Report how many lines hold the string "scene". Give the number and nothing else.

§ Dataset extract

--- START ---

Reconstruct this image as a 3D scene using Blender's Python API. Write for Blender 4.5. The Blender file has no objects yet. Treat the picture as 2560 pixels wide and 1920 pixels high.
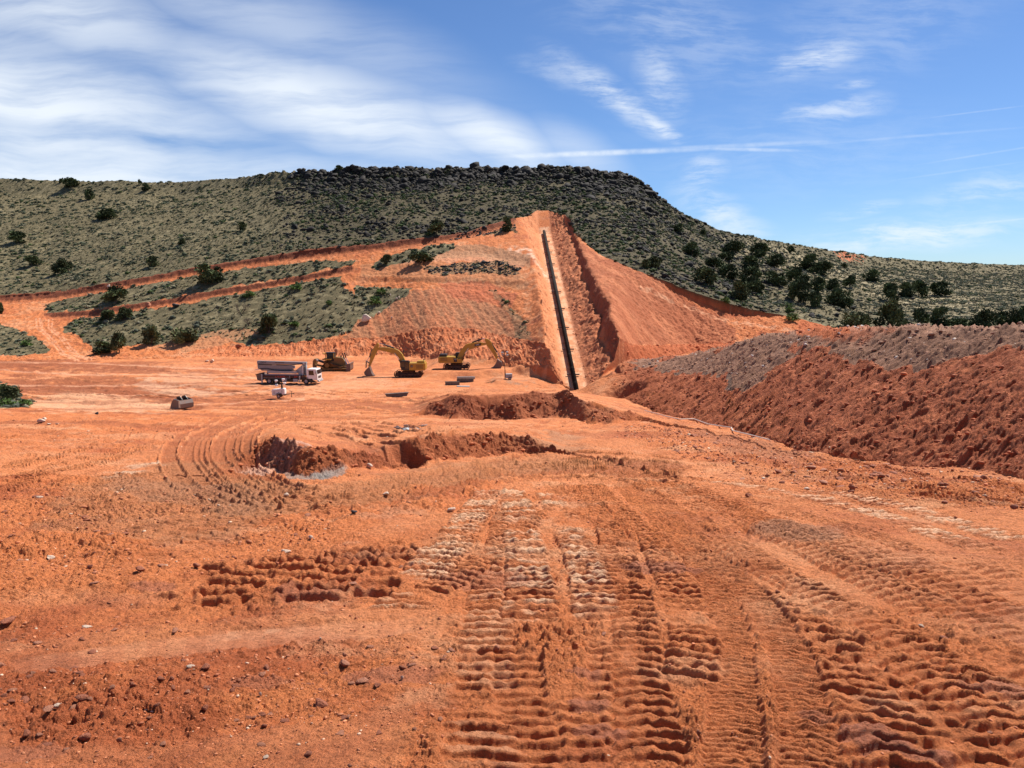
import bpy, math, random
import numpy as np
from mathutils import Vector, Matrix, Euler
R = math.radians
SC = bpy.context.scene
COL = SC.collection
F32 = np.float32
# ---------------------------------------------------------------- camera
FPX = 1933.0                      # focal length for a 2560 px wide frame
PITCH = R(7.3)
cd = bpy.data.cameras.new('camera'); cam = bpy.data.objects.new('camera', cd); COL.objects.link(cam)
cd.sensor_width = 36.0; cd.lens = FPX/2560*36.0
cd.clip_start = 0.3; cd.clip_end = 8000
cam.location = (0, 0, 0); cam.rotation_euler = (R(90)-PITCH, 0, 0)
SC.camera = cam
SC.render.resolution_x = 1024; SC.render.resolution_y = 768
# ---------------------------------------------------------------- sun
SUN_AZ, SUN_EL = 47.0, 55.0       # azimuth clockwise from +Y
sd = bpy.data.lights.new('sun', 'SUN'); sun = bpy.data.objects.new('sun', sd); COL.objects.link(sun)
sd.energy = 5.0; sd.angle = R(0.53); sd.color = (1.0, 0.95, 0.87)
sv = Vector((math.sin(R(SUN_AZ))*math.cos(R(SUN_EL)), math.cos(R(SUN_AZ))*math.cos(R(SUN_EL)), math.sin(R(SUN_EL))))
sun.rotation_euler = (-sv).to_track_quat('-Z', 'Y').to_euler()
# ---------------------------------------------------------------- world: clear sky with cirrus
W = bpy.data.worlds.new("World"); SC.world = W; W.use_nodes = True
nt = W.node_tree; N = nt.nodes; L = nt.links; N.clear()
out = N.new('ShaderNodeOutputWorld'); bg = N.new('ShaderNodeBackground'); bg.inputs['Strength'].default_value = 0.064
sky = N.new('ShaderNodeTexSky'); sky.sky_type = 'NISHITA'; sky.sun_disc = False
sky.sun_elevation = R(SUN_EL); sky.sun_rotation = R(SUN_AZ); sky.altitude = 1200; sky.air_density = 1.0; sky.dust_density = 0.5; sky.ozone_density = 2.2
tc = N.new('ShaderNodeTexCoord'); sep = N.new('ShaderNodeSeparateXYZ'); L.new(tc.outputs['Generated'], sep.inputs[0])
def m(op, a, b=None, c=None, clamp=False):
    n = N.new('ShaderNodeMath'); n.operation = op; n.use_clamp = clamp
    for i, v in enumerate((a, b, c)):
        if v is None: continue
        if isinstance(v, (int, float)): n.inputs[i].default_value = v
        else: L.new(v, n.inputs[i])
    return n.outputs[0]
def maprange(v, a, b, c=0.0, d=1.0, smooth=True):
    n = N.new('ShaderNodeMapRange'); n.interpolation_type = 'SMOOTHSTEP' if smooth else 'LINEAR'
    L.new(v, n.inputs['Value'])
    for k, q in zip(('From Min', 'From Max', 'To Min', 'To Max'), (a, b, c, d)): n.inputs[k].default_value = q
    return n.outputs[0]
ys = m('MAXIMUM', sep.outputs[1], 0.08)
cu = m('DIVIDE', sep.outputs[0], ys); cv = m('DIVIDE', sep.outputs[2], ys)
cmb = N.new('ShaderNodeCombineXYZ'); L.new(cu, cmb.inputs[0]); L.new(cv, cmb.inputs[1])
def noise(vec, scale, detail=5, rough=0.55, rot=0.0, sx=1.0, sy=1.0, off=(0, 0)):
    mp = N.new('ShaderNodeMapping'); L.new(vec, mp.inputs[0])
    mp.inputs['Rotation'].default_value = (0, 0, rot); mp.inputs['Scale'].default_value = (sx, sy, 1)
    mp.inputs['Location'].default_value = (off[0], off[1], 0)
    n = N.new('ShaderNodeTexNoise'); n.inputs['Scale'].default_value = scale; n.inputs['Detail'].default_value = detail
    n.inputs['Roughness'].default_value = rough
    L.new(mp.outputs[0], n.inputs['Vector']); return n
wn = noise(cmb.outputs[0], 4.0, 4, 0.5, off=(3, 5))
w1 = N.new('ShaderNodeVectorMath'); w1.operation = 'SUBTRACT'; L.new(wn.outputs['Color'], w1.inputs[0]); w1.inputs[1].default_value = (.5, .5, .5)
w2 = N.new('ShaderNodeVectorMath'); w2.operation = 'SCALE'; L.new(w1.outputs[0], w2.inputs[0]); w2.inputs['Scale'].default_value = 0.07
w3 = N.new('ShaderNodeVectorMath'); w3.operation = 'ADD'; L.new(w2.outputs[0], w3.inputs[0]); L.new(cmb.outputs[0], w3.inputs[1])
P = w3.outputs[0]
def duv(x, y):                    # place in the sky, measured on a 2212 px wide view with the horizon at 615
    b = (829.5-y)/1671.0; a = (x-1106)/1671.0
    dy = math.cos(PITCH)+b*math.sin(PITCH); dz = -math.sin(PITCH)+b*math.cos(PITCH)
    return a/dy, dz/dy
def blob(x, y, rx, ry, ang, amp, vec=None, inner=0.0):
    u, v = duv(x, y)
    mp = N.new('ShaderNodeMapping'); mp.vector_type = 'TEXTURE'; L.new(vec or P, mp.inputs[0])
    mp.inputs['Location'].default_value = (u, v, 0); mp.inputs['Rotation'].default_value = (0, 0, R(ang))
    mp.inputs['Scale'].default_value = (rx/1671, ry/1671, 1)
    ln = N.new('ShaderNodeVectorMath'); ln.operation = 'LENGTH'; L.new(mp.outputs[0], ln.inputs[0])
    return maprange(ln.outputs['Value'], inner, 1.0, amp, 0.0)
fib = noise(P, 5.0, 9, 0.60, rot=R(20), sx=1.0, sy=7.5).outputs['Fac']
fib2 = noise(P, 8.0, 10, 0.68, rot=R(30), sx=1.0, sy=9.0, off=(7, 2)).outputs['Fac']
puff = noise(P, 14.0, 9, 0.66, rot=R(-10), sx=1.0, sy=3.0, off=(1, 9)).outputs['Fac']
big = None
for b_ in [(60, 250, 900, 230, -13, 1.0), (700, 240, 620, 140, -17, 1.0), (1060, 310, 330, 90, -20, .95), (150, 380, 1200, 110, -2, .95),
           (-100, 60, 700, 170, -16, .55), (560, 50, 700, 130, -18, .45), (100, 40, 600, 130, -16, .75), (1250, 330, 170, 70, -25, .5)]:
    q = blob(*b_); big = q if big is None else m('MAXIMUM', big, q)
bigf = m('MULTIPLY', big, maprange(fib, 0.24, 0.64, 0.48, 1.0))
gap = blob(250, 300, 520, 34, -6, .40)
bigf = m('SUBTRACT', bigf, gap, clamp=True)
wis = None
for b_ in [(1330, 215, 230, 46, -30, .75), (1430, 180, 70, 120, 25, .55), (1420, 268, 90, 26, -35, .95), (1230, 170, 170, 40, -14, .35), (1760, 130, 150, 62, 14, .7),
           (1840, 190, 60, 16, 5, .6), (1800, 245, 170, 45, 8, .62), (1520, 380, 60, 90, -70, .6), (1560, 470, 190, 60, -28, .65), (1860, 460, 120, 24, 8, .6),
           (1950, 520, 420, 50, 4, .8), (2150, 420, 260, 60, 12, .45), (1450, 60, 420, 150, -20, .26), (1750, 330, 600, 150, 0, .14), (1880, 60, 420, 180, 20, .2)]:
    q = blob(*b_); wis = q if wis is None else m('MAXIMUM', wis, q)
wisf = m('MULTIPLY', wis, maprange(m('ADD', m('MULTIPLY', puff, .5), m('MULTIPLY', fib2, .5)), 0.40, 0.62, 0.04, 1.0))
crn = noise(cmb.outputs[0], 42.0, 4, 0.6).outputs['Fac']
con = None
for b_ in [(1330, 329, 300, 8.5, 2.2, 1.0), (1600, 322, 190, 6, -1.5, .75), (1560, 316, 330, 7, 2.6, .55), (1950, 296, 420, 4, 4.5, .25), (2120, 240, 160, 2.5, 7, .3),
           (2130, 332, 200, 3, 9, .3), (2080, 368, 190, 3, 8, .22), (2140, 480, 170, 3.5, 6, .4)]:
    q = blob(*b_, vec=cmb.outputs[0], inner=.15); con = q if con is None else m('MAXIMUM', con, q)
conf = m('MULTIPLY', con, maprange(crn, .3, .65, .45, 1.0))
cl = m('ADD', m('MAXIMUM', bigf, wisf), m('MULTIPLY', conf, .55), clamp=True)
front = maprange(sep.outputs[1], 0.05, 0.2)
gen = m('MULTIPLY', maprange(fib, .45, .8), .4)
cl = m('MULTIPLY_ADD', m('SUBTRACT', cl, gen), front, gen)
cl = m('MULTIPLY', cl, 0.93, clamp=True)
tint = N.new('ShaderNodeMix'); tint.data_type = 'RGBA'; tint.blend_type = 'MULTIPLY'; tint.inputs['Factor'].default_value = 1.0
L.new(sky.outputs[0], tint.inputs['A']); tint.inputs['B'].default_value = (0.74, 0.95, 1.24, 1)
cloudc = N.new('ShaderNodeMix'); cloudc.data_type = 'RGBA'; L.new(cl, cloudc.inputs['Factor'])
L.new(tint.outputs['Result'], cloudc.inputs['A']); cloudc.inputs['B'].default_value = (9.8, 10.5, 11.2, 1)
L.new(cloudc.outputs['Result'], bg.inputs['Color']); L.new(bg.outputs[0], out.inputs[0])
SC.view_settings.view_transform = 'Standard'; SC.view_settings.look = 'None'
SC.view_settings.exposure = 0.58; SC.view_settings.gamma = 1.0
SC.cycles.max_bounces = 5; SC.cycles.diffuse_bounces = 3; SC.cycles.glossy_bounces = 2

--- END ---

§ Solution for this task
2